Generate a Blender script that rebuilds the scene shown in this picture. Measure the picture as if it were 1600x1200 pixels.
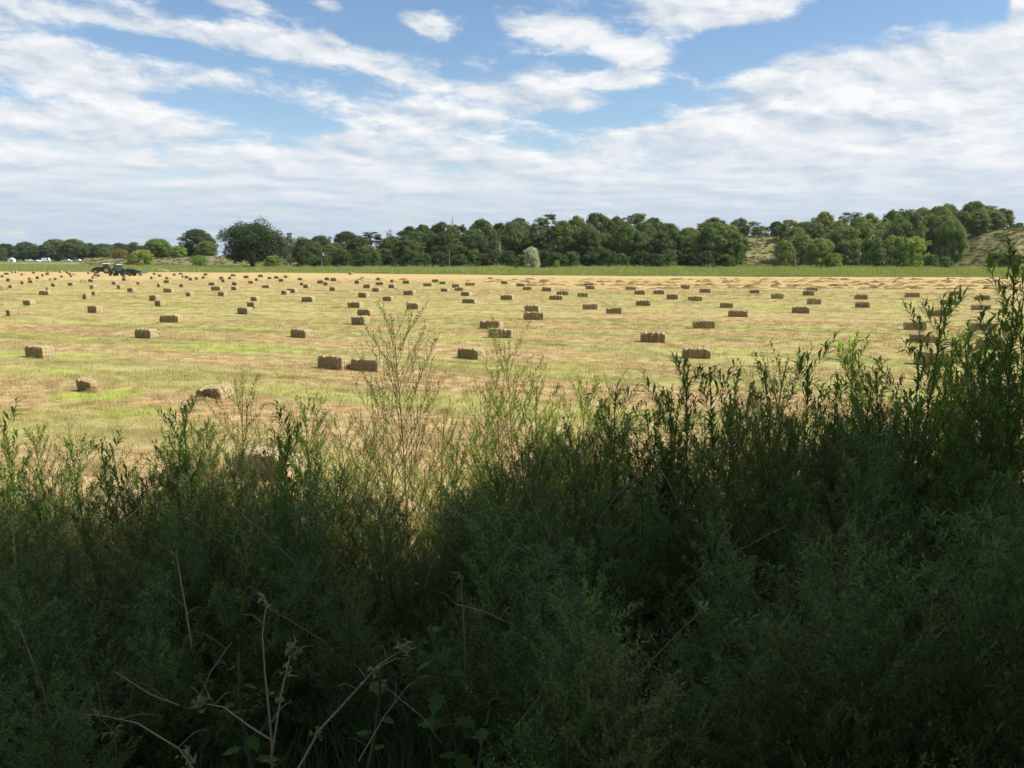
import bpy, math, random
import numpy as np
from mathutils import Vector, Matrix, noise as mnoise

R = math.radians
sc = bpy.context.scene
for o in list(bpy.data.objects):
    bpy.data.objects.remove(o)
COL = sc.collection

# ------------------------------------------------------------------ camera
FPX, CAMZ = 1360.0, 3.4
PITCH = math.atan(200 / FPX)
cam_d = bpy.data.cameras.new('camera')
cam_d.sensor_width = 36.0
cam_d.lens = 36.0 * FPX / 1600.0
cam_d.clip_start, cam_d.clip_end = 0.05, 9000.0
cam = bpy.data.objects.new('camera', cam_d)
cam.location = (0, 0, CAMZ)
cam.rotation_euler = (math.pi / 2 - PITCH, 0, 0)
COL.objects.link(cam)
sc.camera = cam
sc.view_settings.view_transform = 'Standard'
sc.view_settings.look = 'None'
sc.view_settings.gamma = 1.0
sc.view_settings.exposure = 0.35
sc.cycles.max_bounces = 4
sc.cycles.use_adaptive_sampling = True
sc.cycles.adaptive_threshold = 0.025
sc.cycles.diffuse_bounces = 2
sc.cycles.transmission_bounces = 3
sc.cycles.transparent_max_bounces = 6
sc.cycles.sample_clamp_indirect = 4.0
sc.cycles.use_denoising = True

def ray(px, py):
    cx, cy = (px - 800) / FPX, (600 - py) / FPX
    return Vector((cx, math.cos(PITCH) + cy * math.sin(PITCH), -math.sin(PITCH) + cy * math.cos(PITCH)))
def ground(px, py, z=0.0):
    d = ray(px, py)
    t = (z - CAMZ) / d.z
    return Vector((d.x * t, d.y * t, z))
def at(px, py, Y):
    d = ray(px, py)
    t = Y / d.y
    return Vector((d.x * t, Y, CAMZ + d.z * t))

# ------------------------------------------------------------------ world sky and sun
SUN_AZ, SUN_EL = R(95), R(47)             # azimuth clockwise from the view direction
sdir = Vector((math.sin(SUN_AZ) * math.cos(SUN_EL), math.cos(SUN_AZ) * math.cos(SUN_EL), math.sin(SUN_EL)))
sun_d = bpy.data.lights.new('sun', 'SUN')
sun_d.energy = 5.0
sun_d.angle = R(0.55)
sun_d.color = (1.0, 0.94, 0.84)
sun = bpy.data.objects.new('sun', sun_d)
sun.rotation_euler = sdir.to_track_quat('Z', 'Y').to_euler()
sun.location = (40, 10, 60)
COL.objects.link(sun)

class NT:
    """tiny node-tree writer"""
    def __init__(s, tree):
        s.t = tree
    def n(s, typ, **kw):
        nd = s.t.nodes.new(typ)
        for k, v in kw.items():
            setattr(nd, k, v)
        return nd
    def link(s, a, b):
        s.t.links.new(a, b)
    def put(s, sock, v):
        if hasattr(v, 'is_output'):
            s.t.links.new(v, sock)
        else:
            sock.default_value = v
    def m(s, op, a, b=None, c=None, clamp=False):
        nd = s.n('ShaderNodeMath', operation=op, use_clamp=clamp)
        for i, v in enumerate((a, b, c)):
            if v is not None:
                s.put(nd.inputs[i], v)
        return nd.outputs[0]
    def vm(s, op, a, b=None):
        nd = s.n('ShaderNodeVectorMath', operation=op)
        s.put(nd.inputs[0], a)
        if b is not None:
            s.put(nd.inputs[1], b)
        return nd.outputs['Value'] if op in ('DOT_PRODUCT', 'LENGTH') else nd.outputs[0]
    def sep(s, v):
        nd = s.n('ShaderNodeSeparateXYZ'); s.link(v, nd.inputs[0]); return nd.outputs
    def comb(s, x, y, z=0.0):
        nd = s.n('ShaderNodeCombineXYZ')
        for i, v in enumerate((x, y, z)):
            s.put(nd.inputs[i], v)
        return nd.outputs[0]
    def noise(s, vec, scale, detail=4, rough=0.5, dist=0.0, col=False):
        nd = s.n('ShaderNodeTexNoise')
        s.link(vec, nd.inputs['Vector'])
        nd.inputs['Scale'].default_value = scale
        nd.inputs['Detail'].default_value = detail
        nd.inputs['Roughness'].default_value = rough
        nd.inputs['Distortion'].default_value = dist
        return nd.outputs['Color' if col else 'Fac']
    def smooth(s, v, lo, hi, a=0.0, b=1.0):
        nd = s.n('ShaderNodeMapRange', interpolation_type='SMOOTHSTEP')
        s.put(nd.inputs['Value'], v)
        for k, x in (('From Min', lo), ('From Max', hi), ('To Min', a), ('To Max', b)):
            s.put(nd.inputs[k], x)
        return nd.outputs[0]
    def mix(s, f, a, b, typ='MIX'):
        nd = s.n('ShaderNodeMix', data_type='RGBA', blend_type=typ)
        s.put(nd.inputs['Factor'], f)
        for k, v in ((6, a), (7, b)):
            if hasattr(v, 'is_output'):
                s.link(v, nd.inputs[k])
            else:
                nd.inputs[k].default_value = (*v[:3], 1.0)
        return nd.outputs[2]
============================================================
What is being asked -
Track down every line of the material containing the string "scene", and copy it.

Correct response -
Generate a Blender script that rebuilds the scene shown in this picture. Measure the picture as if it were 1600x1200 pixels.
sc = bpy.context.scene